There is certainly always blame to go around for a failure like this. The contractor should have checked the prints, my boss could have insisted on this precaution before producing and shipping these trusses as well. But in the end, what matters as far as I am concerned is what I did wrong and how to ensure that it does not happen again. It is my job, as truss designer and loss prevention specialist, to ensure that this problem is solved—to make the changes necessary to the process to guarantee that there is no repeat of the same mistake.

A Final Analysis of the Failure

In short, I bungled my part because I rushed Taking one more look at the wall dimensions may have been enough to spot the note about the change of angle and lead to a clarifying question. An extra thirty seconds of review at the end of the design process would have been enough to find my own mistake. I should not expect my coworkers or the contractor to cover for my own incompetence and especially not on a complex layout where they lack the same resources. Design is my job, not theirs, and that means doing it right the first time.

Furthermore, design is a process that should never be rushed and it is my job to push back against pressure as needed. Sure, the sale’s guys do sometimes over-promise. And, yes, it is always my great pleasure to deliver results on or ahead of schedule. But it is also my responsibility to set a pace where I am comfortable working, where I am able to do things correctly the first time, and where the company avoids the cost and embarrassment of a truss design failure.

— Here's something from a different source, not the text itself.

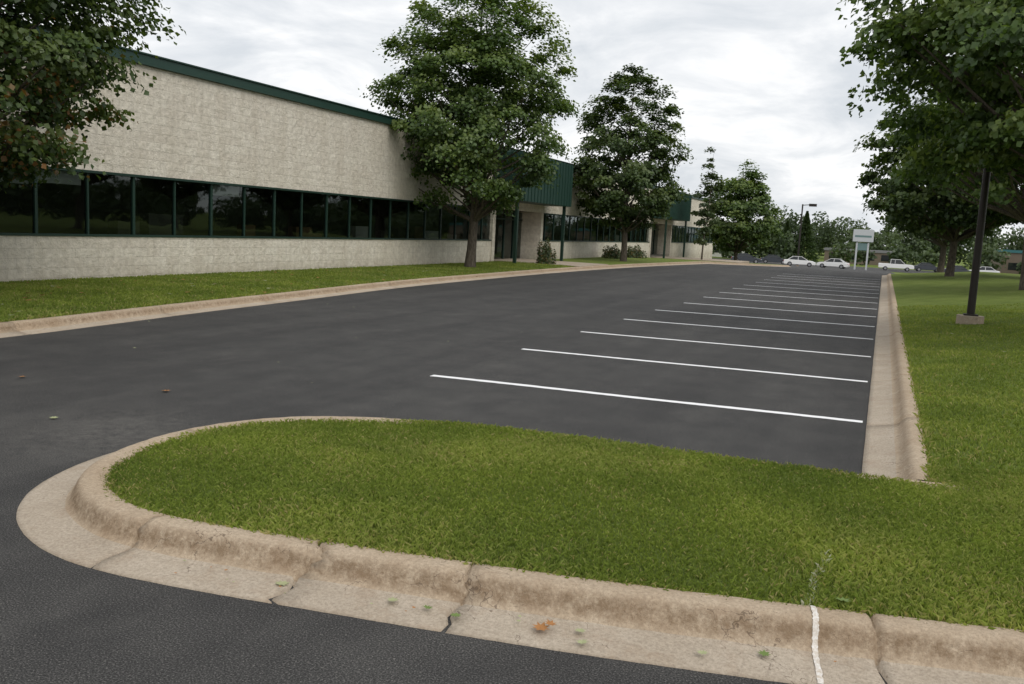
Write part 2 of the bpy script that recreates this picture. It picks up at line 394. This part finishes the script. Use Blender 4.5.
blades("grass_blades_strip",190000,(-16.2,-10),(6,38),polyL,zL,(.035,.06),(.010,.02),lawnL,prob=lambda x,y:np.clip((13/y)**1.2,.2,1),seed=3,spill=.05)

strip("curb_paint_mark",arc_at(isle,-.17,front),-.05,.024,.004,PROF[2:-1],spm)

# ------------------------------------------------------------ parking lines
def line(i,y):
    jy=(.0,.02,-.01,.015,-.02)[i%5]
    x0=-4.68-.02*(i%5); x1=-.04; w=.056; n=60; V=[];F=[]
    y0=y-.30+jy
    rr=random.Random(i)
    for k in range(n+1):
        t=k/n; x=x0+(x1-x0)*t; yy=y0+.30*t+.008*math.sin(t*9+i)
        for sg in(-1,1): V.append((x,yy+sg*(w+rr.uniform(-.005,.005)),.004))
    for k in range(n): F.append((2*k,2*k+2,2*k+3,2*k+1))
    mesh_obj("parking_line",V,F,[M_paint])
ysl=[9.44+2.83*i for i in range(15)]
for i,y in enumerate(ysl): line(i,y)

# ------------------------------------------------------------ building
B=empty("office_building",(0,0,0))
XW=-16.; Y0=-8; Y1=92
def wallbox(n,y0,y1,z0,z1,x1=XW,th=.3,mat=None): return box(n,x1-th,x1,y0,y1,z0,z1,mat or M_block,B)
ENT=[(36.6,42.6),(65.5,72.3)]
segs=[]; yy=Y0
for a,b in ENT: segs.append((yy,a)); yy=b
segs.append((yy,Y1))
SI=1.08; WT=2.44; RT=5.2
wallbox("wall_upper",Y0,Y1,WT+.06,4.975)
for i,(a,b) in enumerate(segs):
    wallbox("wall_lower",a,b,-.3-(1.2 if b>60 else 0),SI)
    box("sill",XW-.25,XW+.03,a+.003,b-.003,SI,SI+.045,M_frame,B)
    box("window_head",XW-.28,XW+.02,a+.003,b-.003,WT+.005,WT+.057,M_frame,B)
    y=13.45-1.3*20; kk=0
    while y<b:
        if y>a:
            wd=.022 if kk%2 else .032
            box("mullion",XW-.14,XW-.05,y-wd,y+wd,SI+.048,WT+.002,M_frame,B)
        y+=1.3; kk+=1
    mesh_obj("window_panes",[(XW-.09,a,SI+.04),(XW-.09,b,SI+.04),(XW-.09,b,WT+.01),(XW-.09,a,WT+.01)],[(0,1,2,3)],[M_glass],B)
box("fascia",XW-.3,XW+.10,Y0-.1,Y1+.1,4.978,RT,M_green,B)
box("coping",XW-.4,XW+.14,Y0-.15,Y1+.15,RT+.002,RT+.035,M_green,B)
box("roof_deck",XW-30,XW-.41,Y0,Y1,4.7,4.9,M_interior,B)
box("interior_floor",XW-9,XW-.31,Y0,Y1,.0,.1,M_interior,B)
box("interior_back_wall",XW-5.2,XW-5,Y0,Y1,.1,2.89,M_interior,B)
box("interior_ceiling",XW-8.99,XW-.31,Y0,Y1,2.9,3.0,M_blind,B)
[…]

In my work, one small mistake can outweigh the hundreds of things done right. For instance, on this particular layout, I had all but two details right out of dozens of parameters. But the customer will only ever remember the hassle that came as a result of those two things overlooked. We will likely never get a second chance with this contractor after what happened and that’s on me—for failing at my most basic duty as truss designer.